Aguardamos na expectativa, os desconhecidos, os amigos que entram e são recebidos, enquanto ele, falando continuamente, comenta, brinca, dança no fluxo do movimento pelo espaço, abre braços, mexendo seu corpo com impulsos e volteios. Confessa sobre como se sente, sobre como quer aproveitar para dançar ali, enquanto todos entram, e diz, na provocação, que assim não haverá questões se, em seu Romeu, alguém reclamar de não ter visto dança.
Pergunta para Adriana Pavlova, crítica de dança do jornal O Globo que está na plateia, como seria o nome deste espetáculo. De longe, ela responde algo como: um Romeu panorâmico, e Saldanha repete. Sempre se movimentando pelo palco, sempre na penumbra, ao redor da metade do palco – o lado direito de quem assiste –, pois, do lado esquerdo, a cena está ocupada por uma mesa grande e quadrada, forrada de retratos em preto e branco. No seu centro, uma árvore, como que brotada ali, iluminada por um facho forte de luz. Uma espécie de Bonsai gigante, ali no palco, ali na mesa.
Saldanha mais uma vez pergunta: é hora de começar?
E no fluxo, mais e mais, volteia pelo espaço, abre os braços, mexendo sempre seu corpo no impulso do movimento, suavemente se dirige para se sentar atrás da mesa, onde vemos um copo, uma jarra com água e um caderno/fichário, que ele abre diante de nós.
Tempo de memória, de construção, de dançarinos e coreógrafos que se desnudam, se abrem, se tocam à sua volta, ao seu redor. Em sua potência, afirmam processos de escuta e abertura de possibilidades, de construir, dançar o que importa, o como, não a linearidade das histórias passadas, nem os sentimentos de que somos possuídos. Reflito na busca de uma pergunta diferente do “decifra-me ou te devoro”… como nos afirma Helena Katz no texto O corpo como mídia de seu tempo (2004).

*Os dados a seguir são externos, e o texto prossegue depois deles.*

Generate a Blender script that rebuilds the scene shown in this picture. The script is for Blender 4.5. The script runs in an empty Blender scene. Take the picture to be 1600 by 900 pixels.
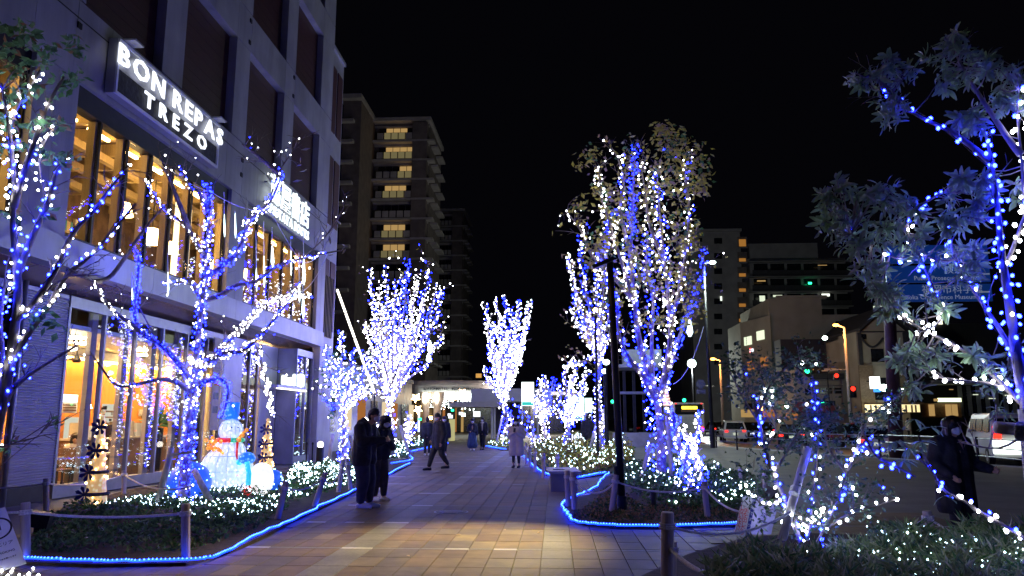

Os sentidos desta obra, através de imagens criadas por Marcelo durante seu tratamento de um linfoma, e lidas por Saldanha em cena, abrem-se na perspectiva do nosso tempo, tão tênue nos seus limites geográficos, raciais, locais. Algo como as incertezas que alcançamos ao caminhar pelos terrenos da intimidade. Não somos obrigados a entender, só efetivarmos um pacto entre nós, vivenciando em suspenso o instante da obra que nos transforma na unidade, aqui entre plateia e palco.
Em cena, João Saldanha canta, entremeando com outras leituras, a frase da canção do musical americano: “Bye bye love, bye bye happiness”.
Quero pensar na pergunta que este corpo faz! No corpo do Marcelo e do João, neste encontro panorâmico, que quer falar dos seus artistas, os de agora e os que não estão mais aqui. Quero pensar no bonsai, ao ver a árvore plantada na mesa quadrada no palco de João Saldanha; seu significado de anseio de vida. Na realidade, o bonsai é uma arte representativa do Oriente que, para alguns, fala das quatro dimensões: comprimento, largura, altura e a própria Vida. Outros colocam o Tempo como a quarta dimensão, uma vez que os bonsais variam com ele, ressaltando que o conceito de Tempo apenas tem significado quando há Vida.
Selado o pacto entre nós, somos parceiros de Romeu, de João e de Marcelo, dos seus amigos de infância, das diferenças dos tempos que correm e atravessam como águas, retratos e folhas nas terras lamacentas do nosso presente.
Viva João, que deu os banhos em seu Romeu! Que planta também árvores, que atrai pássaros, em nossos corações.